Rows from a dataset

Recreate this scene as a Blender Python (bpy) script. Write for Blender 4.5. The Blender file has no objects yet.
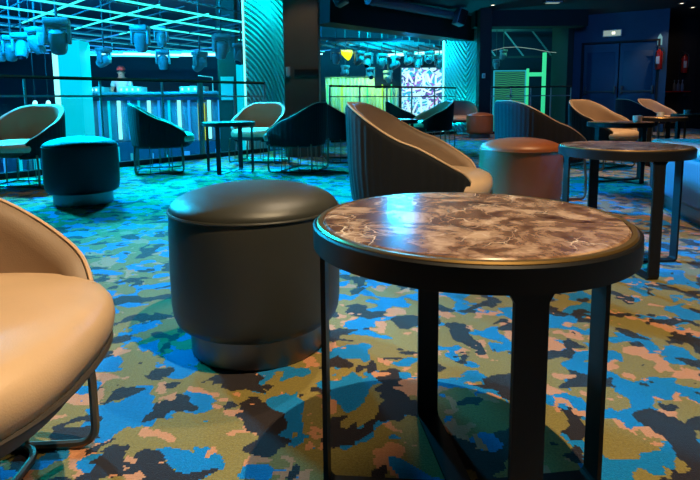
import bpy, bmesh, math, random
from mathutils import Vector, Matrix
PI = math.pi
R = math.radians
C = bpy.context.scene.collection
random.seed(7)

# ------------------------------------------------------------------ materials
MATS = {}
def pm(name, col, rough=0.5, metal=0.0, coat=0.0, spec=0.5, bump=0.0, bscale=200, sheen=0.0, emi=None, es=0.0, trans=0.0):
    m = bpy.data.materials.new(name); m.use_nodes = True
    nt = m.node_tree; b = nt.nodes['Principled BSDF']
    b.inputs['Base Color'].default_value = (*col, 1)
    b.inputs['Roughness'].default_value = rough
    b.inputs['Metallic'].default_value = metal
    b.inputs['Coat Weight'].default_value = coat
    b.inputs['Specular IOR Level'].default_value = spec
    b.inputs['Sheen Weight'].default_value = sheen
    b.inputs['Transmission Weight'].default_value = trans
    if emi:
        b.inputs['Emission Color'].default_value = (*emi, 1)
        b.inputs['Emission Strength'].default_value = es
    if bump > 0:
        tc = nt.nodes.new('ShaderNodeTexCoord')
        n = nt.nodes.new('ShaderNodeTexNoise'); n.inputs['Scale'].default_value = bscale; n.inputs['Detail'].default_value = 3
        bp = nt.nodes.new('ShaderNodeBump'); bp.inputs['Strength'].default_value = bump; bp.inputs['Distance'].default_value = 0.002
        nt.links.new(tc.outputs['Object'], n.inputs['Vector'])
        nt.links.new(n.outputs['Fac'], bp.inputs['Height']); nt.links.new(bp.outputs['Normal'], b.inputs['Normal'])
        # slight tonal wear of the surface itself
        n2 = nt.nodes.new('ShaderNodeTexNoise'); n2.inputs['Scale'].default_value = 9; n2.inputs['Detail'].default_value = 4
        mx = nt.nodes.new('ShaderNodeMix'); mx.data_type = 'RGBA'
        mx.inputs[6].default_value = (*[c * 0.86 for c in col], 1); mx.inputs[7].default_value = (*[min(1, c * 1.1) for c in col], 1)
        nt.links.new(tc.outputs['Object'], n2.inputs['Vector'])
        nt.links.new(n2.outputs['Fac'], mx.inputs[0]); nt.links.new(mx.outputs[2], b.inputs['Base Color'])
    MATS[name] = m
    return m

class NT:
    def __init__(s, name):
        s.m = bpy.data.materials.new(name); s.m.use_nodes = True; s.t = s.m.node_tree
        s.b = s.t.nodes['Principled BSDF']; MATS[name] = s.m
    def n(s, typ, **kw):
        x = s.t.nodes.new(typ)
        for k, v in kw.items():
            if k.startswith('i_'):
                x.inputs[k[2:].replace('_', ' ')].default_value = v
            else: setattr(x, k, v)
        return x
    def l(s, a, b): s.t.links.new(a, b)
    def math(s, op, a, b=None, clamp=False):
        x = s.t.nodes.new('ShaderNodeMath'); x.operation = op; x.use_clamp = clamp
        for i, v in enumerate((a, b)):
            if v is None: continue
            if isinstance(v, (int, float)): x.inputs[i].default_value = v
            else: s.l(v, x.inputs[i])
        return x.outputs[0]
    def mix(s, fac, a, b):
        x = s.t.nodes.new('ShaderNodeMix'); x.data_type = 'RGBA'
        for sock, v in ((x.inputs[0], fac), (x.inputs[6], a), (x.inputs[7], b)):
            if isinstance(v, tuple): sock.default_value = (*v, 1)
            elif isinstance(v, (int, float)): sock.default_value = v
            else: s.l(v, sock)
        return x.outputs[2]

def carpet_material():
    k = NT('camouflage_carpet')
    tc = k.n('ShaderNodeTexCoord')
    sn = k.n('ShaderNodeVectorMath', operation='SNAP'); sn.inputs[1].default_value = (0.0055, 0.0055, 1)
    k.l(tc.outputs['Object'], sn.inputs[0])
    def blob(seed, scale, thr, sx=1.0, detail=2.5, rough=0.55, dist=0.25):
        mp = k.n('ShaderNodeMapping'); mp.inputs['Location'].default_value = (seed, seed * 1.7, seed * .3)
        mp.inputs['Scale'].default_value = (sx, 1, 1); mp.inputs['Rotation'].default_value = (0, 0, 0.35)
        k.l(sn.outputs[0], mp.inputs[0])
        n = k.n('ShaderNodeTexNoise'); n.inputs['Scale'].default_value = scale; n.inputs['Detail'].default_value = detail
        n.inputs['Roughness'].default_value = rough; n.inputs['Distortion'].default_value = dist
        k.l(mp.outputs[0], n.inputs['Vector'])
        return k.math('GREATER_THAN', n.outputs['Fac'], thr)
    fine = k.n('ShaderNodeTexNoise'); fine.inputs['Scale'].default_value = 170; fine.inputs['Detail'].default_value = 4; fine.inputs['Roughness'].default_value = .75; k.l(tc.outputs['Object'], fine.inputs['Vector'])
    olive = k.mix(fine.outputs['Fac'], (0.06, 0.042, 0.006), (0.42, 0.32, 0.075))
    blue = k.mix(fine.outputs['Fac'], (0.0, 0.05, 0.16), (0.0, 0.32, 0.78))
    dark = k.mix(fine.outputs['Fac'], (0.008, 0.006, 0.007), (0.030, 0.020, 0.022))
    peach = k.mix(fine.outputs['Fac'], (0.38, 0.15, 0.06), (0.75, 0.33, 0.16))
    c = k.mix(blob(3.1, 8.4, 0.585), olive, peach)
    c = k.mix(blob(11.3, 7.4, 0.54), c, blue)
    c = k.mix(blob(23.7, 7.6, 0.56), c, dark)
    c = k.mix(blob(31.9, 11, 0.65), c, peach)
    k.l(c, k.b.inputs['Base Color'])
    k.b.inputs['Roughness'].default_value = 0.95; k.b.inputs['Specular IOR Level'].default_value = 0.05; k.b.inputs['Sheen Weight'].default_value = .26; k.b.inputs['Sheen Roughness'].default_value = .45
    
    f2 = k.n('ShaderNodeTexNoise'); f2.inputs['Scale'].default_value = 420; f2.inputs['Detail'].default_value = 2
    k.l(tc.outputs['Object'], f2.inputs['Vector'])
    bp = k.n('ShaderNodeBump'); bp.inputs['Strength'].default_value = 0.6; bp.inputs['Distance'].default_value = 0.004
    k.l(f2.outputs['Fac'], bp.inputs['Height']); k.l(bp.outputs['Normal'], k.b.inputs['Normal'])

def marble_material():
    k = NT('brown_marble')
    tc = k.n('ShaderNodeTexCoord')
    w = k.n('ShaderNodeTexNoise'); w.inputs['Scale'].default_value = 5; w.inputs['Detail'].default_value = 5
    k.l(tc.outputs['Object'], w.inputs['Vector'])
    off = k.n('ShaderNodeVectorMath', operation='MULTIPLY_ADD')
    off.inputs[1].default_value = (0.22, 0.22, 0.22)
    k.l(w.outputs['Color'], off.inputs[0]); k.l(tc.outputs['Object'], off.inputs[2])
    n1 = k.n('ShaderNodeTexNoise'); n1.inputs['Scale'].default_value = 19; n1.inputs['Detail'].default_value = 9; n1.inputs['Roughness'].default_value = .62
    k.l(off.outputs[0], n1.inputs['Vector'])
    r = k.n('ShaderNodeValToRGB'); e = r.color_ramp.elements
    e[0].position = .34; e[0].color = (0.055, 0.020, 0.010, 1); e[1].position = .64; e[1].color = (0.52, 0.33, 0.21, 1)
    x = e.new(.48); x.color = (0.20, 0.10, 0.056, 1)
    k.l(n1.outputs['Fac'], r.inputs[0])
    v = k.n('ShaderNodeTexVoronoi', feature='DISTANCE_TO_EDGE'); v.inputs['Scale'].default_value = 12
    k.l(off.outputs[0], v.inputs['Vector'])
    line = k.math('LESS_THAN', v.outputs['Distance'], 0.014)
    n2 = k.n('ShaderNodeTexNoise'); n2.inputs['Scale'].default_value = 7; k.l(tc.outputs['Object'], n2.inputs['Vector'])
    gate = k.math('MULTIPLY', line, k.math('MULTIPLY', k.math('SUBTRACT', n2.outputs['Fac'], 0.46, True), 6.0, True))
    v3 = k.n('ShaderNodeTexVoronoi', feature='DISTANCE_TO_EDGE'); v3.inputs['Scale'].default_value = 26
    k.l(off.outputs[0], v3.inputs['Vector'])
    l3 = k.math('MULTIPLY', k.math('LESS_THAN', v3.outputs['Distance'], 0.03), k.math('MULTIPLY', k.math('SUBTRACT', n2.outputs['Fac'], 0.5, True), 4.0, True))
    tot = k.math('MAXIMUM', gate, k.math('MULTIPLY', l3, .6))
    c = k.mix(tot, r.outputs[0], (0.80, 0.62, 0.46))
    k.l(c, k.b.inputs['Base Color'])
    k.b.inputs['Roughness'].default_value = .17; k.b.inputs['Coat Weight'].default_value = .15; k.b.inputs['Coat Roughness'].default_value = .05

def stripes_screen(name, a, b, strength, scale=9):
    k = NT(name)
    tc = k.n('ShaderNodeTexCoord')
    w = k.n('ShaderNodeTexWave', wave_type='RINGS'); w.inputs['Scale'].default_value = scale; w.inputs['Distortion'].default_value = 4
    w.inputs['Detail'].default_value = 1; w.inputs['Detail Scale'].default_value = .8
    k.l(tc.outputs['Object'], w.inputs['Vector'])
    c = k.mix(k.math('GREATER_THAN', w.outputs['Fac'], .55), a, b)
    k.b.inputs['Base Color'].default_value = (.01, .01, .01, 1)
    k.l(c, k.b.inputs['Emission Color']); k.b.inputs['Emission Strength'].default_value = strength

def graffiti_screen():
    k = NT('graffiti_picture')
    tc = k.n('ShaderNodeTexCoord')
    def band(seed, sc, thr, dist):
        mp = k.n('ShaderNodeMapping'); mp.inputs['Location'].default_value = (seed, 0, seed)
        k.l(tc.outputs['Object'], mp.inputs[0])
        n = k.n('ShaderNodeTexNoise'); n.inputs['Scale'].default_value = sc; n.inputs['Detail'].default_value = 1.5; n.inputs['Distortion'].default_value = dist
        k.l(mp.outputs[0], n.inputs['Vector'])
        d = k.math('ABSOLUTE', k.math('SUBTRACT', n.outputs['Fac'], .5))
        return k.math('LESS_THAN', d, thr)
    c = k.mix(band(2, 1.6, .09, 0), (.0, .10, .20), (.0, .42, .62))
    c = k.mix(band(9, 3.0, .035, 2.2), c, (.25, .12, .55))
    c = k.mix(band(5, 3.6, .06, 1.5), c, (.45, .85, 1.0))
    k.b.inputs['Base Color'].default_value = (.01, .01, .01, 1)
    k.l(c, k.b.inputs['Emission Color']); k.b.inputs['Emission Strength'].default_value = 1.4

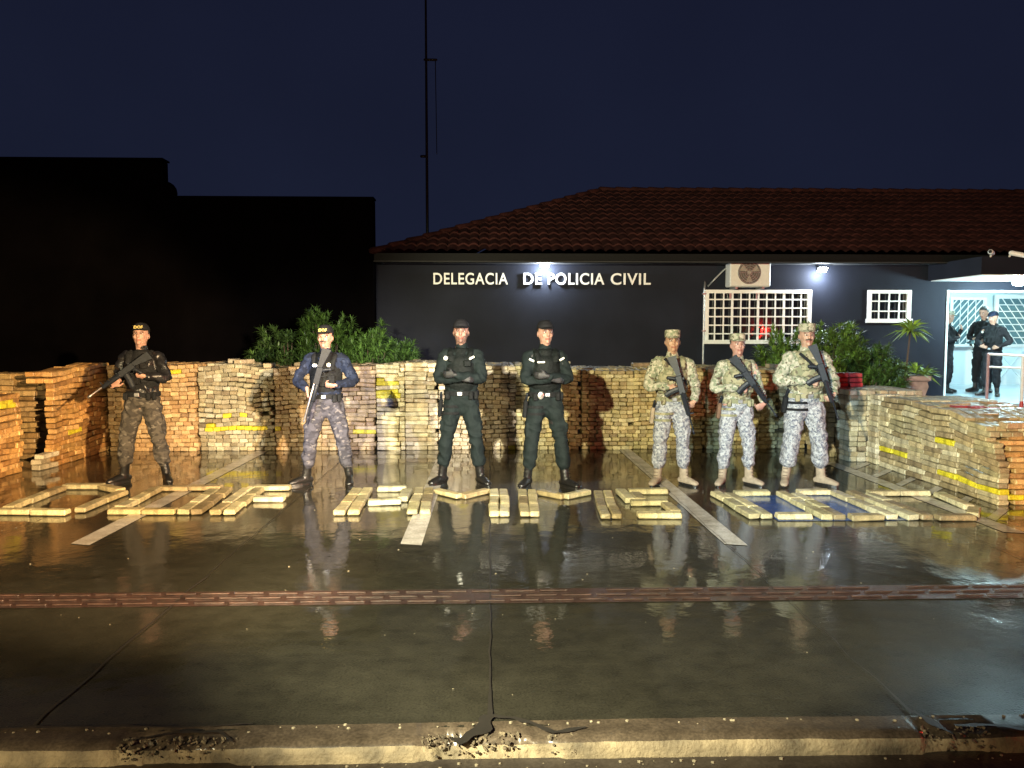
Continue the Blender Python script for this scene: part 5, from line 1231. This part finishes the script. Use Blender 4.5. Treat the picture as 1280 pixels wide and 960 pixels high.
person('person', 'stout moustached camouflaged officer, rightmost of the three in pale trousers', 3.44, 8.26, 1.77,
    dict(feet=feet(-.20, .20, 0, 0, -25, 35), head=(R(-8), R(-2), 0), arms=[arm((-.195, 0, 1.415), (-.315, -.03, 1.17), (-.055, -.235, 1.175), (1, -.15, -.25), (0, .6, -.3), 1.2, 1),
        arm((.195, 0, 1.415), (.300, -.05, 1.15), (.205, -.255, 1.03), (-.6, -.1, -.4), (-.2, .7, .2), 1.2, 1)]),
    dict(CA, bulk=1.14, sleeve=1.15, skin=(0.40, 0.24, 0.17), mous=1, holster=(-1, M_nyl, .06), baggy=1.15), seed=7)
rifle('dark rifle with a thin muzzle slanting down to the right before the moustached officer', (3.40, 7.98, 1.54), (3.64, 7.90, .75), (.9, -.3, .35), 'plain')
# three officers at the porch
G8 = 'officers talking inside the porch'
PO = dict(shirt=M_blk, trousers=M_blk, boots=M_boot, vest=M_nyl, pouches=P_BLK, bulk=1.05)
person('person', 'officer in black and a camouflage cap half hidden by the left jamb of the porch', 9.68, 16.0, 1.74, dict(feet=feet(-.10, .12), head=(R(40), R(6), 0), arms=[arm((-.2, 0, 1.41), (-.27, -.06, 1.15), (-.05, -.24, 1.22), (1, 0, .1), (0, 1, 0), .6, 1), arm((.2, 0, 1.41), (.26, -.13, 1.20), (.09, -.26, 1.40), (-.5, .1, 1), (-.3, 1, 0), .8, 1)]),
    dict(PO, cap=M_multi, mil=1), rz=R(50), z0=.41, group=G8, hi=False, seed=8)
person('person', 'bareheaded officer in black looking down behind the one in a cap inside the porch', 10.60, 16.2, 1.84, dict(feet=feet(-.13, .13), head=(R(-10), R(14), 0), arms=[arm((-.2, 0, 1.41), (-.29, .0, 1.15), (-.10, -.22, 1.12), (1, 0, -.2), (0, 1, 0), .8, 1), arm((.2, 0, 1.41), (.30, .02, 1.14), (.12, -.20, 1.08), (-1, 0, -.2), (0, 1, 0), .8, -1)]),
    dict(PO, nocap=1), rz=R(-55), z0=.41, group=G8, hi=False, seed=9)
person('person', 'officer in black and dark blue cap standing nearest the porch hand rail', 10.10, 15.15, 1.70, dict(feet=feet(-.12, .12), head=(R(-15), R(6), 0), arms=[arm((-.2, 0, 1.41), (-.33, .02, 1.18), (-.16, -.17, 1.06), (1, 0, -.2), (0, 1, 0), .6, 1), arm((.2, 0, 1.41), (.33, .04, 1.16), (.17, -.16, 1.04), (-1, 0, -.2), (0, 1, 0), .6, -1)]),
    dict(PO, cap=M_bshirt, badges=[(-.19, -.06, 1.36, 'round')]), rz=R(-60), z0=.41, group=G8, hi=False, seed=10)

* Problem to solve:
Transcribe exactly, with no pictures, the lines running from the first line of the material through the line holding "random.seed(7)".

* Exercise solution:
Recreate this scene as a Blender Python (bpy) script. Write for Blender 4.5. The Blender file has no objects yet.
import bpy, bmesh, math, random
from mathutils import Vector, Matrix
PI = math.pi
R = math.radians
C = bpy.context.scene.collection
random.seed(7)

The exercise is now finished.